The work of a Master Jeweller is like that of any other creative artist. Specifically it is not merely size that matters (though I am quick to add it is very important); the elements of colour, texture, polish, contrast and detail must combine to make a truly compelling piece. Men’s jewellery is traditionally lacking in imagination and certainly there is a case to be made for simplicity just as there is the advantage of a dark blue suit. If however the piece is to excite the mind and be more than purely functional it must demonstrate a heightened level of artistry.

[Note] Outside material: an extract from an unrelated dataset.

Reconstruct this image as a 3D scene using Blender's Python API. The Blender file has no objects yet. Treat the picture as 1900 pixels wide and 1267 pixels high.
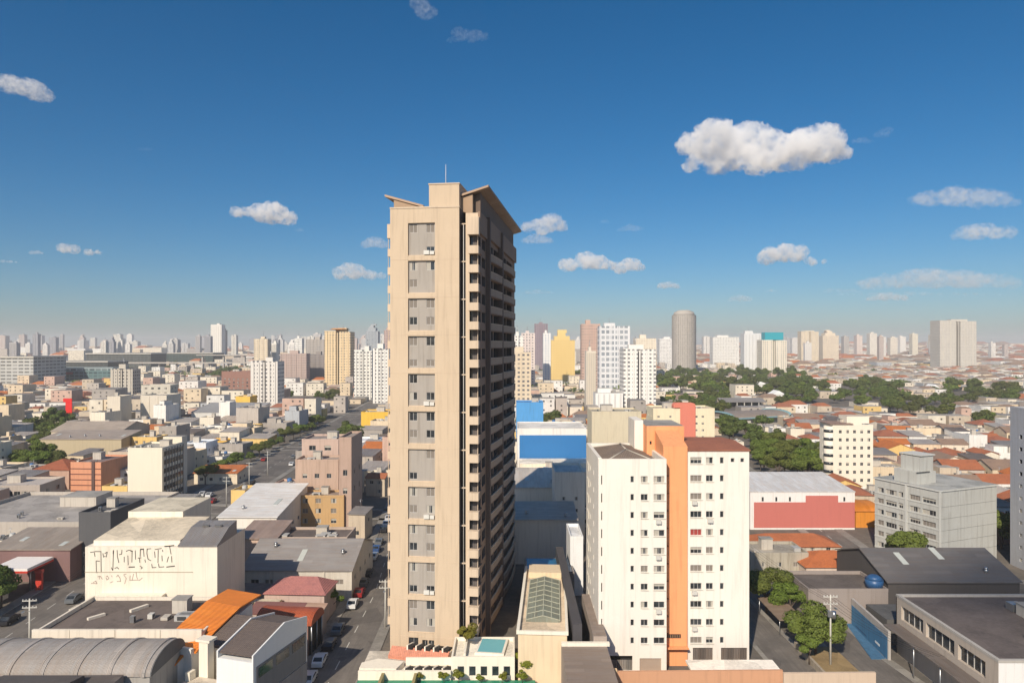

At my now advanced age I haven’t time for prolonged dithering when it comes to the fulfillment of a lifetime ambition.  Only yesterday as a result of my conversations with my mother about her own diamonds I set my mind to closing the circle on this lingering matter which has so haunted me for decades. As a necessary refinement to the process I reaffirmed in my mind that the setting was paramount, not the stone. I concluded that for practical reasons alone I had no especial determination to acquire a diamond by inheritance or otherwise and that I was perfectly satisfied with a simulated diamond. Today I rallied at length with a reputable jeweller on Sparks Street in Ottawa to commence the creation of what I fully expect to be a first-rate piece of jewellery. I have the advantage of having worked with his father years ago on another piece which was a complete success notable for its buttery texture and significant weight. Pointedly during our discussion we literally tossed about a three-carat cubic Zirconia as evidence of the marginal importance of the stone.  We have since settled upon a Moissanite man-made stone known for its hardness. I confess that while I may yet be disappointed there are occasions in life where the singular achievement of a scheme is undeniable.  We’re reaching for that lofty objective.